Yannick Ilunga, who is better known to strangers as Petite Noir, is living the dream of most aspiring musicians. At just 24 years old, the singer-songwriter-producer, who was born in Belgium to a Congolese father and Angolan mother who raised him and his four siblings in Cape Town is releasing his debut album, La Vie Est Belle/Life Is Beautiful this Friday.

We’re chilling in a boardroom eating peanuts and chips as Just Music employees type away on their Macs and prolific creative director and Petite Noir’s girlfriend, Rochelle Nembhard, sit in the adjoining room. Petite Noir looks happier than the last time we sat down for an interview four years ago.

It also shows in his broad smile and carefree dancing in the video for his single, Down, which was directed by Cape Town photographer, Max Mogale in Lubumbashi, Democratic Republic Of Congo. It’s easy to see why life is, indeed, beautiful for the NoirWave artist right now.

Signed to British record label, Domino (also home to Arctic Monkeys and Blood Orange) and distributed in South Africa by Just Music, La Vie Est Belle was more inspired by Johannesburg than by a Congolese movie of the same name.

In between handfuls of peanuts, Petite Noir shares how the title came about: “I knew about the movie – I just happen to be Congolese,” he laughs mischievously, “It’s a tricky one. The saying is also popular. The movie didn’t inspire me to name my album, the storyline inspired me.”

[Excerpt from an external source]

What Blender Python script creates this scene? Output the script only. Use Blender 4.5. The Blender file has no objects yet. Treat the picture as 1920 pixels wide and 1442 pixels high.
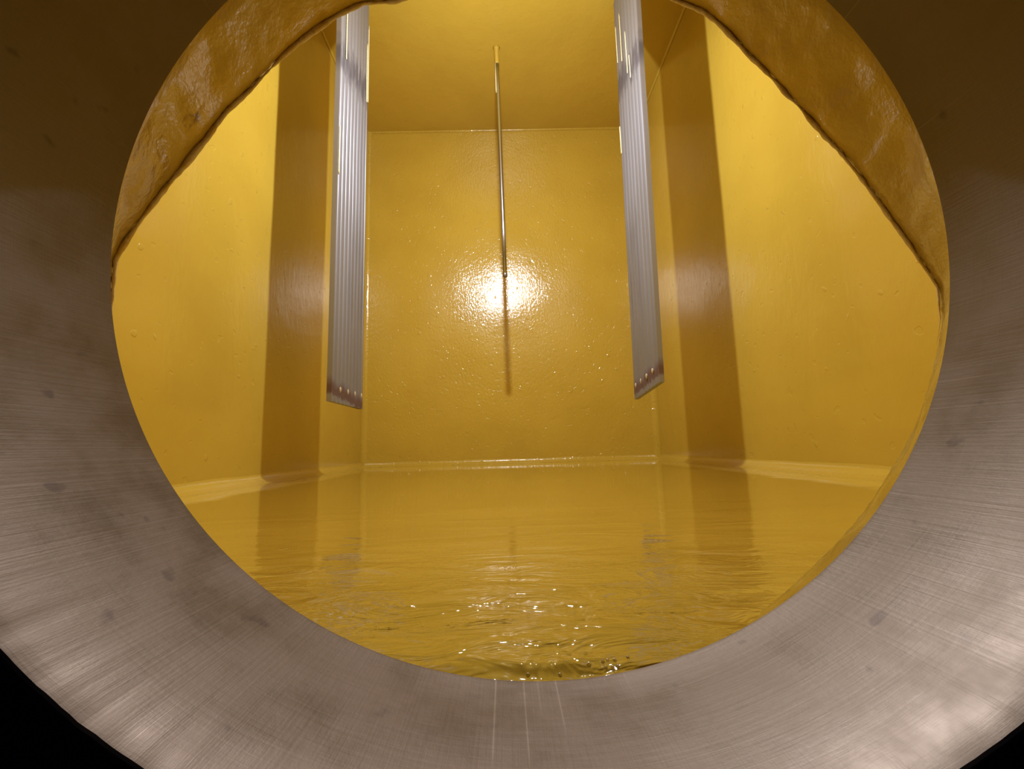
import bpy, bmesh, math, random
import numpy as np
from mathutils import Vector, Matrix, noise

# ---------------------------------------------------------------- camera, world, light, exposure
sc = bpy.context.scene
W, H, F = 1920, 1442, 851.96
YAW, PITCH, ROLL = math.radians(0.8258), math.radians(7.6918), math.radians(-1.6387)
fw = Vector((math.sin(YAW)*math.cos(PITCH), math.cos(YAW)*math.cos(PITCH), math.sin(PITCH)))
rt = Vector((math.cos(YAW), -math.sin(YAW), 0)); up = rt.cross(fw)
R_ = rt*math.cos(ROLL) + up*math.sin(ROLL)
U_ = -rt*math.sin(ROLL) + up*math.cos(ROLL)
cd = bpy.data.cameras.new('camera'); cam = bpy.data.objects.new('camera', cd)
sc.collection.objects.link(cam); sc.camera = cam
cd.sensor_width = 36; cd.lens = F/W*36; cd.clip_start = 0.005; cd.clip_end = 50
cam.matrix_world = Matrix(((R_.x, U_.x, -fw.x, 0), (R_.y, U_.y, -fw.y, 0), (R_.z, U_.z, -fw.z, 0), (0, 0, 0, 1)))

LAMP = Vector((0.0016, 0.4694, 0.5392))
sc.view_settings.view_transform = 'Standard'; sc.view_settings.look = 'None'
sc.view_settings.gamma = 1; sc.view_settings.use_curve_mapping = False
sc.view_settings.exposure = 0.0
w = bpy.data.worlds.new('world'); sc.world = w; w.use_nodes = True
w.node_tree.nodes['Background'].inputs[0].default_value = (0.25, 0.22, 0.55, 1)
w.node_tree.nodes['Background'].inputs[1].default_value = 0.014
ld = bpy.data.lights.new('inspection_lamp', 'POINT'); ld.energy = 4.95; ld.shadow_soft_size = 0.007
ld.color = (1.0, 0.985, 0.97)
ld.use_nodes = True                                   # the torch throws a little more light forward than back and up
nt = ld.node_tree; em = nt.nodes['Emission']
ge = nt.nodes.new('ShaderNodeNewGeometry'); vm = nt.nodes.new('ShaderNodeVectorMath'); vm.operation = 'DOT_PRODUCT'
vm.inputs[1].default_value = (0, .35, -.94); nt.links.new(ge.outputs['Incoming'], vm.inputs[0])
ma = nt.nodes.new('ShaderNodeMath'); ma.operation = 'MULTIPLY_ADD'; ma.inputs[1].default_value = .6; ma.inputs[2].default_value = 1
nt.links.new(vm.outputs['Value'], ma.inputs[0]); nt.links.new(ma.outputs[0], em.inputs['Strength'])
lo = bpy.data.objects.new('inspection_lamp', ld); sc.collection.objects.link(lo); lo.location = LAMP

# ---------------------------------------------------------------- dimensions (metres)
XL, XR, YB, ZF, ZC = -0.3148, 0.3321, 1.0, -0.0370, 0.7534
D0, D1, D2 = 0.0437, 0.0768, 0.105          # near rim of pipe, inner end of pipe, inner face of tank wall
PR, PCX, PCZ = 0.0746, 0.0058, 0.0378
random.seed(4)

def ray(px, py, y):
    "point at depth y that a picture position looks towards"
    d = fw + R_*((px-W/2)/F) + U_*((H/2-py)/F)
    return d*(y/d.y)

# ---------------------------------------------------------------- node helpers
class Mat:
    def __init__(s, name):
        s.m = bpy.data.materials.new(name); s.m.use_nodes = True
        s.t = s.m.node_tree; s.b = s.t.nodes['Principled BSDF']
        s.tc = s.t.nodes.new('ShaderNodeTexCoord')
    def L(s, a, b): s.t.links.new(a, b)
    def map(s, scale, rot=(0,0,0)):
        n = s.t.nodes.new('ShaderNodeMapping'); n.inputs['Scale'].default_value = scale
        n.inputs['Rotation'].default_value = rot
        s.L(s.tc.outputs['Object'], n.inputs['Vector']); return n.outputs[0]
    def noise(s, vec, scale, detail=3, rough=.5, dist=0):
        n = s.t.nodes.new('ShaderNodeTexNoise'); n.inputs['Scale'].default_value = scale
        n.inputs['Detail'].default_value = detail; n.inputs['Roughness'].default_value = rough
        n.inputs['Distortion'].default_value = dist
        s.L(vec, n.inputs['Vector']); return n.outputs['Fac']
    def vor(s, vec, scale, feature='F1'):
        n = s.t.nodes.new('ShaderNodeTexVoronoi'); n.inputs['Scale'].default_value = scale; n.feature = feature
        s.L(vec, n.inputs['Vector']); return n.outputs['Distance']
    def ramp(s, v, a, b, c0=0., c1=1.):
        n = s.t.nodes.new('ShaderNodeMapRange'); n.inputs[1].default_value = a; n.inputs[2].default_value = b
        n.inputs[3].default_value = c0; n.inputs[4].default_value = c1; n.interpolation_type = 'SMOOTHSTEP'
        s.L(v, n.inputs[0]); return n.outputs[0]
    def math(s, op, a, b=None):
        n = s.t.nodes.new('ShaderNodeMath'); n.operation = op
        for i, x in enumerate((a, b)):
            if x is None: continue
            if isinstance(x, (int, float)): n.inputs[i].default_value = x
            else: s.L(x, n.inputs[i])
        return n.outputs[0]
    def mix(s, f, a, b):
        n = s.t.nodes.new('ShaderNodeMix'); n.data_type = 'RGBA'
        for i, x in ((0, f), (6, a), (7, b)):
            if isinstance(x, tuple): n.inputs[i].default_value = x + (1,)
            elif isinstance(x, (int, float)): n.inputs[i].default_value = x
            else: s.L(x, n.inputs[i])
        return n.outputs[2]
    def bump(s, h, dist, strength=1., prev=None):
        n = s.t.nodes.new('ShaderNodeBump'); n.inputs['Strength'].default_value = strength
        n.inputs['Distance'].default_value = dist
        s.L(h, n.inputs['Height'])
        if prev is not None: s.L(prev, n.inputs['Normal'])
        return n.outputs[0]
    def sep(s, vec=None):
        n = s.t.nodes.new('ShaderNodeSeparateXYZ'); s.L(vec or s.tc.outputs['Object'], n.inputs[0]); return n.outputs
    def set(s, **k):
        for a, v in k.items():
            i = s.b.inputs[a.replace('_', ' ')]
            if isinstance(v, tuple): i.default_value = v + (1,)
            elif isinstance(v, (int, float)): i.default_value = v
            else: s.L(v, i)
        return s.m

YEL, YEL2 = (0.60, 0.420, 0.056), (0.565, 0.390, 0.050)

def wall_paint(name, fine=1., pits=1., streak=(1,1,1), rough=.2, coarse=1., fscale=130, coat=0., dense=0.):
    m = Mat(name); o = m.map((1,1,1)); st = m.map(streak)
    mott = m.noise(o, 9, 4)
    col = m.mix(m.ramp(mott, .35, .65), YEL, YEL2)
    n1 = m.noise(st, fscale, 3, .6)
    n2 = m.noise(o, 24, 2)
    spot = m.noise(o, 75, 1, .5)
    pit = m.ramp(spot, .73-dense, .81-dense)
    spot2 = m.noise(m.map((1,1,1), (1,2,3)), 110, 0)
    pit2 = m.ramp(spot2, .18+dense, .24+dense)
    b = m.bump(n2, .0035*coarse, .35)
    b = m.bump(n1, .0008*fine, .5, b)
    b = m.bump(pit, .0007*pits, .6, b)
    b = m.bump(pit2, .0005*pits, .5, b)
    rr = m.ramp(m.noise(o, 14, 3), .3, .7, rough*.9, rough*1.12)
    if coat: m.set(Coat_Weight=1. if coat < .1 else .5, Coat_Roughness=coat, Coat_IOR=1.7, Coat_Normal=b)
    return m.set(Base_Color=col, Roughness=rr, Normal=b, IOR=1.5)

M = {}
M['wall_back'] = wall_paint('yellow paint back wall', 1.7, 1.2, (1.2, 1.2, .75), .2, .5, 190, .055, .05)
M['wall_side'] = wall_paint('yellow paint side wall', .8, 1., (1, 1, .35), .24, .6, 130, .15)
M['ceiling'] = wall_paint('yellow paint ceiling', .8, .5, (1, 1, 1), .32)

m = Mat('wet yellow floor paint'); o = m.map((1,1,1))
sx = m.sep()
near = m.ramp(sx[1], .19, .085)                       # brushed on thicker towards the opening
mid = m.ramp(sx[1], .38, .10)
wav = m.noise(m.map((5, 16, 1)), 1.0, 2, .5, .8)
midn = m.noise(m.map((9, 34, 1), (0, 0, .12)), 1.0, 3, .55, 1.2)
ridge = m.noise(m.map((46, 105, 1), (0, 0, .1)), 1.0, 3, .6, 1.4)
b = m.bump(wav, .00022, 1.)
b = m.bump(m.math('MULTIPLY', midn, mid), .0009, 1., b)
b = m.bump(m.math('MULTIPLY', ridge, near), .0019, 1., b)
spk = m.ramp(m.noise(o, 150, 1), .76, .82)
b = m.bump(spk, .00012, 1., b)
col = m.mix(m.ramp(m.noise(m.map((3, 8, 1)), 4, 4), .35, .65), YEL, YEL2)
rr = m.ramp(m.noise(m.map((1.4, 3, 1)), 9, 3, .6), .42, .58, .03, .06)
M['floor'] = m.set(Coat_Weight=1., Coat_Roughness=.045, Coat_IOR=1.5, Coat_Normal=b, Base_Color=col, Roughness=rr, Normal=b, IOR=1.45)

m = Mat('thick lumpy yellow paint on the rim'); o = m.map((1,1,1))
b = m.bump(m.noise(o, 45, 2), .004, .4)
b = m.bump(m.noise(m.map((1, .5, 1)), 150, 4, .65), .0012, .6, b)
rust = m.ramp(m.noise(o, 60, 4, .65), .66, .74)
col = m.mix(m.ramp(m.noise(o, 35, 4), .35, .7), (0.56, 0.38, .05), (0.48, 0.34, .08))
col = m.mix(rust, col, (0.16, 0.055, .02))
M['rim'] = m.set(Base_Color=col, Roughness=.19, Normal=b)

def steel(name, base, rough, axis='y'):
    m = Mat(name); o = m.map((1,1,1))
    sx = m.sep()
    ang = m.math('ARCTAN2', sx[0], m.math('SUBTRACT', PR, sx[2]))          # 0 at the lowest line of the pipe
    cyl = m.t.nodes.new('ShaderNodeCombineXYZ')
    m.L(ang, cyl.inputs[0]); m.L(sx[1], cyl.inputs[1])
    def cm(sc_, rot=0):
        n = m.t.nodes.new('ShaderNodeMapping'); n.inputs['Scale'].default_value = sc_
        n.inputs['Rotation'].default_value = (0, 0, rot); m.L(cyl.outputs[0], n.inputs['Vector']); return n.outputs[0]
    along = m.noise(cm((3, 900, 1)), 1, 4, .65)          # turning marks run round the pipe
    across = m.noise(cm((160, 12, 1)), 1, 3, .6)         # scratches along the pipe
    diag = m.noise(cm((70, 500, 1), .05), 1, 3, .7)
    cloud = m.noise(cm((6, 70, 1)), 1, 4, .6)
    spots = m.ramp(m.noise(cm((14, 170, 1)), 1, 2, .5), .665, .75)
    scr = m.ramp(m.noise(cm((120, 4, 1)), 1, 1, .4), .72, .76)
    b = m.bump(along, .00004, .5); b = m.bump(across, .000036, .5, b); b = m.bump(diag, .00003, .5, b)
    col = m.mix(m.ramp(cloud, .3, .7), tuple(c*.82 for c in base), tuple(c*1.1 for c in base))
    col = m.mix(m.math('MULTIPLY', spots, .55), col, (.07, .055, .06))
    col = m.mix(m.math('MULTIPLY', scr, .10), col, (.85, .82, .8))
    pale_side = m.ramp(m.math('ADD', ang, m.math('MULTIPLY', across, .04)), .13, .19)   # lighter colour past one angle, slightly ragged border
    col = m.mix(m.math('MULTIPLY', pale_side, .07), col, (.40, .38, .36))
    for a0, y0, k in ((-.113, .012, .12), (-.055, .012, .12), (-.026, .022, .08), (.012, .018, .12)):
        ln = m.ramp(m.math('ABSOLUTE', m.math('ADD', m.math('SUBTRACT', ang, a0), m.math('MULTIPLY', sx[1], .05))), .0022, .0004)
        ln = m.math('MULTIPLY', ln, m.ramp(sx[1], y0, y0+.006))
        col = m.mix(m.math('MULTIPLY', ln, k), col, (.62, .58, .55))
    rr = m.ramp(cloud, .3, .7, rough*.85, rough*1.15)
    return m.set(Base_Color=col, Roughness=rr, Normal=b, Metallic=1.)
M['steel'] = steel('turned stainless steel', (.150, .121, .106), .45)
m = Mat('black flange paint')
M['black'] = m.set(Base_Color=(.012, .011, .035), Roughness=.7, Normal=m.bump(m.noise(m.map((1,1,1)), 300), .0004))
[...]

Then he pauses as if deciding if he should reveal the next part: “When I was writing the album, I was looking through the window at Rochelle’s parents’ house in Johannesburg. They have this amazing garden. The day was so beautiful. When I looked outside, the sun was shining, the water was blue. It was just a perfect view. That’s where I got the name from. I’m blessed to be alive.”

A self-confessed “divergent” artist even from the days when he was a part of Popskarr, Petite Noir is putting a stamp on his identity. Even before he started playing shows with Solange Knowles or his Noirse remix appearing on her Saint Heron mixtape.

Petite Noir says: “I had been doing stuff with Solange for a few months. She was helpful in terms of support and stuff. She would invite me to play with her and ask if she could use my song for that Puma campaign. I weighed it out like what’s this going to do for my career? She was nice.”

From the eponymous first EP to the Mise Au Noir EP, The King of Anxiety EP and now, La Vie Est Belle, his has been a journey of self-discovery first.

He remembers: “I went to London and got signed. Then we started recording my first album which was supposed to be The King of Anxiety. But the label didn’t like the 10 songs I recorded, so we took the five best songs and made that The King of Anxiety EP. After that, I recorded this album. I recorded 30 songs and they hated them. I knew I could do better. I got back to Joburg and wrote the whole album and sent it back to the label. Then they said it was amazing.”

Of those amazing songs is the layered, baritone-heavy audio and visual brilliance of a song called Best. He wears nothing but a loin cloth as he runs through other worldly spaces – simultaneously meeting Masai women and morphing into others.

His skin is glistening black – as if daring mainstream pop culture that praises the Yellow Bone to stop him. In the video and on his album cover, Petite Noir’s body is placed onto a slab of green malachite stone (“symbolising leadership and transformation and found in the DRC”) and he ascends into the heavens as others look on.

Best was inspired by xenophobia and Marikana,” he explains, “I hate that [xenophobia] word. It doesn’t even make sense. Who is foreign? No one is actually foreign. But that’s another story. I was quite angry.

“Obviously, my family lives here and any of them could have gotten attacked at any time,” he continues, “It’s also about Marikana – not being heard. I haven’t heard a single interview of a miner’s wife or their kids… I’m on that slab on malachite as a black body, being vulnerable.”

His vulnerability stretches to songs like Chess where he sings about a boy making a fool of him. This wasn’t a Frank Ocean situation. He explains: “I was arguing with my girlfriend on Skype. I was looking for lyrics and read out exactly what she had written on Skype.” So he took her words about him, “made it more musical but didn’t change a thing. She is credited. It’s a free Petite now. Mentally. I care about the right things.”